TASK DIRECTIONS ->
Take the lines from the beginning of the material through the line containing "S.view_settings.exposure = 0.08" and retype them exactly, leaving the pictures out.

____________

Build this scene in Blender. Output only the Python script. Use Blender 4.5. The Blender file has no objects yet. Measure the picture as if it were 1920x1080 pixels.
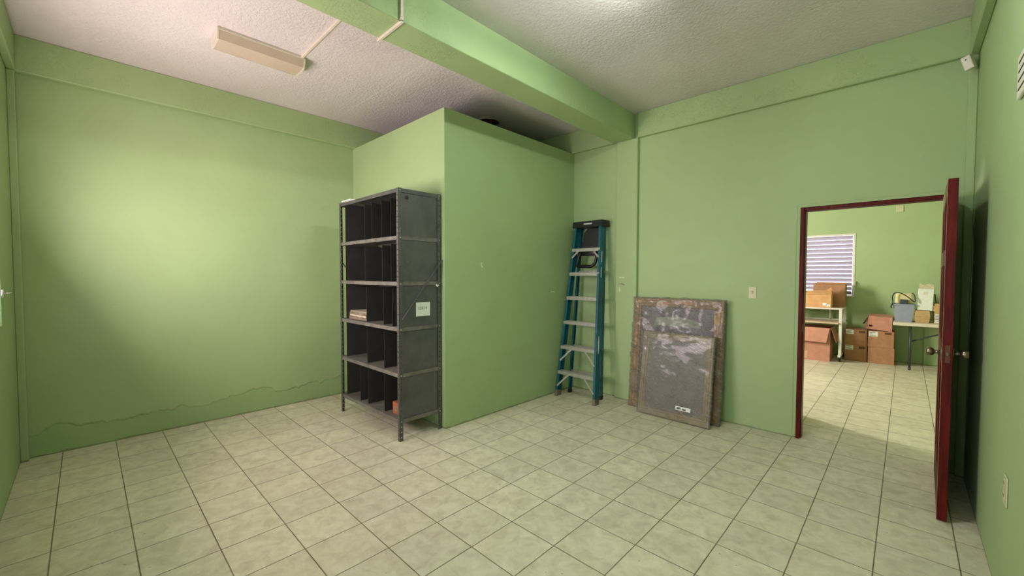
import bpy, bmesh, math, random
from mathutils import Vector, Matrix, noise
S = bpy.context.scene
COL = S.collection
random.seed(7)

# ---------------------------------------------------------------- camera
CAM = Vector((1.75401, -1.49581, 1.55621))
YAW, PITCH, ROLL, FPX = -0.765271, -0.0325985, 0.001408, 768.3756
cd = bpy.data.cameras.new('camera')
cam = bpy.data.objects.new('camera', cd); COL.objects.link(cam)
fw = Vector((math.sin(YAW)*math.cos(PITCH), math.cos(YAW)*math.cos(PITCH), math.sin(PITCH)))
rt = Vector((math.cos(YAW), -math.sin(YAW), 0)); up = rt.cross(fw)
rt2 = rt*math.cos(ROLL)+up*math.sin(ROLL); up2 = -rt*math.sin(ROLL)+up*math.cos(ROLL)
mw = Matrix.Identity(4)
for i in range(3):
    mw[i][0] = rt2[i]; mw[i][1] = up2[i]; mw[i][2] = -fw[i]; mw[i][3] = CAM[i]
cam.matrix_world = mw
cd.sensor_width = 36; cd.lens = FPX*36/1920; cd.clip_start = 0.02
S.camera = cam

# ---------------------------------------------------------------- world, exposure, lights
w = bpy.data.worlds.new('daylight'); S.world = w; w.use_nodes = True
wb = w.node_tree.nodes['Background']
wb.inputs[0].default_value = (0.86, 0.93, 1.0, 1); wb.inputs[1].default_value = 5.0
S.view_settings.view_transform = 'Standard'; S.view_settings.look = 'None'
S.view_settings.gamma = 1; S.view_settings.use_curve_mapping = False
S.view_settings.exposure = 0.08

def area(name, loc, direction, sx, sy, power, color, spread=math.pi):
    l = bpy.data.lights.new(name, 'AREA'); l.shape = 'RECTANGLE'; l.size = sx; l.size_y = sy
    l.energy = power; l.color = color; l.spread = spread
    o = bpy.data.objects.new(name, l); COL.objects.link(o); o.location = loc
    o.rotation_euler = Vector(direction).to_track_quat('-Z', 'Y').to_euler()
    return o
# daylight through the jalousie window in the left-hand wall (warm, bounced off sunlit ground)
area('window_daylight_warm', (-1.80, -2.07, 1.85), (0.15, 1, 0.5), 1.6, 1.15, 118, (1.0, 0.785, 0.81))
# daylight through the window behind the camera
area('window_daylight_cool', (0.95, -2.07, 1.6), (-0.35, 1, 0.35), 1.3, 1.15, 12, (0.88, 1.0, 1.0))
# ceiling luminaire just above the frame
# second room: windows in its left wall
area('far_window_daylight', (-2.0, 5.25, 1.95), (1, 0.35, 0.1), 0.6, 1.5, 185, (1.0, 0.91, 0.84))

# ---------------------------------------------------------------- materials
def srgb(r, g, b):
    f = lambda c: (c/255/12.92) if c/255 <= 0.04045 else ((c/255+0.055)/1.055)**2.4
    return (f(r), f(g), f(b), 1)

class NT:
    def __init__(s, name):
        s.m = bpy.data.materials.new(name); s.m.use_nodes = True
        s.t = s.m.node_tree; s.n = s.t.nodes; s.l = s.t.links
        s.b = s.n['Principled BSDF']; s.out = s.n['Material Output']
    def node(s, typ, **kw):
        x = s.n.new(typ)
        for k, v in kw.items():
            if k.startswith('i_'):
                x.inputs[int(k[2:]) if k[2:].isdigit() else k[2:].replace('_', ' ')].default_value = v
            else: setattr(x, k, v)
        return x
    def link(s, a, b): s.l.new(a, b)
    def math(s, op, a, b=None, c=None, clamp=False):
        x = s.n.new('ShaderNodeMath'); x.operation = op; x.use_clamp = clamp
        for i, v in enumerate((a, b, c)):
            if v is None: continue
            if isinstance(v, (int, float)): x.inputs[i].default_value = v
            else: s.link(v, x.inputs[i])
        return x.outputs[0]
    def pos(s): return s.n.new('ShaderNodeNewGeometry').outputs['Position']
    def obj(s): return s.n.new('ShaderNodeTexCoord').outputs['Object']
    def noise(s, vec, scale, detail=3, rough=.55, sc3=None, dist=0):
        if sc3:
            mp = s.node('ShaderNodeMapping'); mp.inputs['Scale'].default_value = sc3
            s.link(vec, mp.inputs[0]); vec = mp.outputs[0]
        x = s.node('ShaderNodeTexNoise'); x.inputs['Scale'].default_value = scale
        x.inputs['Detail'].default_value = detail; x.inputs['Roughness'].default_value = rough
        x.inputs['Distortion'].default_value = dist
        s.link(vec, x.inputs['Vector']); return x.outputs[0]
    def ramp(s, fac, stops):
        r = s.n.new('ShaderNodeValToRGB'); e = r.color_ramp.elements
        e[0].position = stops[0][0]; e[0].color = stops[0][1]
        e[1].position = stops[-1][0]; e[1].color = stops[-1][1]
        for p, c in stops[1:-1]:
            x = e.new(p); x.color = c
        s.link(fac, r.inputs[0]); return r.outputs[0]
    def mix(s, fac, a, b, mode='MIX'):
        x = s.n.new('ShaderNodeMix'); x.data_type = 'RGBA'; x.blend_type = mode
        for i, v in ((0, fac), (6, a), (7, b)):
            if isinstance(v, (int, float)): x.inputs[i].default_value = v
            elif isinstance(v, tuple): x.inputs[i].default_value = v
            else: s.link(v, x.inputs[i])
        return x.outputs[2]
    def bump(s, h, strength=.3, dist=.01, prev=None):
        x = s.n.new('ShaderNodeBump'); x.inputs['Strength'].default_value = strength
        x.inputs['Distance'].default_value = dist; s.link(h, x.inputs['Height'])
        if prev: s.link(prev, x.inputs['Normal'])
        return x.outputs[0]
    def color(s, c):
        if isinstance(c, tuple): s.b.inputs['Base Color'].default_value = c
        else: s.link(c, s.b.inputs['Base Color'])
    def rough(s, v):
        if isinstance(v, (int, float)): s.b.inputs['Roughness'].default_value = v
        else: s.link(v, s.b.inputs['Roughness'])
    def normal(s, v): s.link(v, s.b.inputs['Normal'])

def simple(name, c, rough=.5, metal=0, var=.12, scale=18, bump=.15, bdist=.002, spec=None):
    m = NT(name); v = m.obj()
    n = m.noise(v, scale, 4)
    dark = tuple(x*(1-var*1.3) for x in c[:3])+(1,); lite = tuple(min(1, x*(1+var)) for x in c[:3])+(1,)
    m.color(m.ramp(n, [(.3, dark), (.7, lite)])); m.rough(rough); m.b.inputs['Metallic'].default_value = metal
    if spec is not None: m.b.inputs['Specular IOR Level'].default_value = spec
    if bump: m.normal(m.bump(m.noise(v, scale*6, 3), bump, bdist))
    return m.m

GREEN = srgb(158, 181, 128)
def wall_paint(name, c=GREEN, patch_base=False, chips=True, rough=.62):
    m = NT(name); p = m.pos()
    big = m.noise(p, .9, 4, .6); mid = m.noise(p, 5, 4, .6)
    d = tuple(x*.93 for x in c[:3])+(1,); l = tuple(min(1, x*1.06) for x in c[:3])+(1,)
    col = m.ramp(big, [(.3, d), (.7, l)])
    col = m.mix(m.math('MULTIPLY', m.math('GREATER_THAN', mid, .66), .05), col, srgb(190, 200, 160))
    # sparse scuffs and nail holes
    vor = m.node('ShaderNodeTexVoronoi'); vor.inputs['Scale'].default_value = 2.6; m.link(p, vor.inputs['Vector'])
    spot = m.math('LESS_THAN', vor.outputs['Distance'], .016)
    col = m.mix(m.math('MULTIPLY', spot, .6), col, srgb(60, 66, 40))
    fine = m.noise(p, 160, 3, .6); roll = m.noise(p, 28, 3, .6); lump = m.noise(p, 4.5, 3, .5)
    h = m.math('ADD', m.math('MULTIPLY', fine, .35), m.math('MULTIPLY', roll, .65))
    nb = m.bump(h, .35, .0022); nb = m.bump(lump, .35, .012, nb)
    if patch_base:
        sx = m.node('ShaderNodeSeparateXYZ'); m.link(p, sx.inputs[0])
        mp = m.node('ShaderNodeCombineXYZ'); m.link(sx.outputs[1], mp.inputs[1])
        w1 = m.noise(mp.outputs[0], 2.0, 4, .62)
        edge = m.math('ADD', m.math('MULTIPLY', w1, .42), .0)
        diff = m.math('SUBTRACT', sx.outputs[2], edge)
        below = m.math('LESS_THAN', diff, 0)
        line = m.math('LESS_THAN', m.math('ABSOLUTE', diff), .008)
        brk = m.math('GREATER_THAN', m.noise(p, 3.1, 2), .5)
        col = m.mix(m.math('MULTIPLY', below, .3), col, srgb(124, 160, 100))
        col = m.mix(m.math('MULTIPLY', m.math('MULTIPLY', line, brk), .2), col, srgb(96, 124, 76))
        step = m.math('MULTIPLY', diff, 60, clamp=False)
        stp = m.math('MINIMUM', m.math('MAXIMUM', step, -0.5), .5)
        nb = m.bump(stp, .6, .008, nb)
    # grime along the floor
    sx2 = m.node('ShaderNodeSeparateXYZ'); m.link(p, sx2.inputs[0])
    g = m.math('LESS_THAN', sx2.outputs[2], m.math('MULTIPLY', m.noise(p, 14, 3), .03))
    col = m.mix(m.math('MULTIPLY', g, .55), col, srgb(100, 92, 62))
    m.color(col); m.rough(rough); m.normal(nb)
    return m.m
M = {}
M['wall'] = wall_paint('green_wall_paint')
M['wall_p'] = wall_paint('green_wall_paint_patched', patch_base=True)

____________

CORRECT RESPONSE ->
Build this scene in Blender. Output only the Python script. Use Blender 4.5. The Blender file has no objects yet. Measure the picture as if it were 1920x1080 pixels.
import bpy, bmesh, math, random
from mathutils import Vector, Matrix, noise
S = bpy.context.scene
COL = S.collection
random.seed(7)

# ---------------------------------------------------------------- camera
CAM = Vector((1.75401, -1.49581, 1.55621))
YAW, PITCH, ROLL, FPX = -0.765271, -0.0325985, 0.001408, 768.3756
cd = bpy.data.cameras.new('camera')
cam = bpy.data.objects.new('camera', cd); COL.objects.link(cam)
fw = Vector((math.sin(YAW)*math.cos(PITCH), math.cos(YAW)*math.cos(PITCH), math.sin(PITCH)))
rt = Vector((math.cos(YAW), -math.sin(YAW), 0)); up = rt.cross(fw)
rt2 = rt*math.cos(ROLL)+up*math.sin(ROLL); up2 = -rt*math.sin(ROLL)+up*math.cos(ROLL)
mw = Matrix.Identity(4)
for i in range(3):
    mw[i][0] = rt2[i]; mw[i][1] = up2[i]; mw[i][2] = -fw[i]; mw[i][3] = CAM[i]
cam.matrix_world = mw
cd.sensor_width = 36; cd.lens = FPX*36/1920; cd.clip_start = 0.02
S.camera = cam

# ---------------------------------------------------------------- world, exposure, lights
w = bpy.data.worlds.new('daylight'); S.world = w; w.use_nodes = True
wb = w.node_tree.nodes['Background']
wb.inputs[0].default_value = (0.86, 0.93, 1.0, 1); wb.inputs[1].default_value = 5.0
S.view_settings.view_transform = 'Standard'; S.view_settings.look = 'None'
S.view_settings.gamma = 1; S.view_settings.use_curve_mapping = False
S.view_settings.exposure = 0.08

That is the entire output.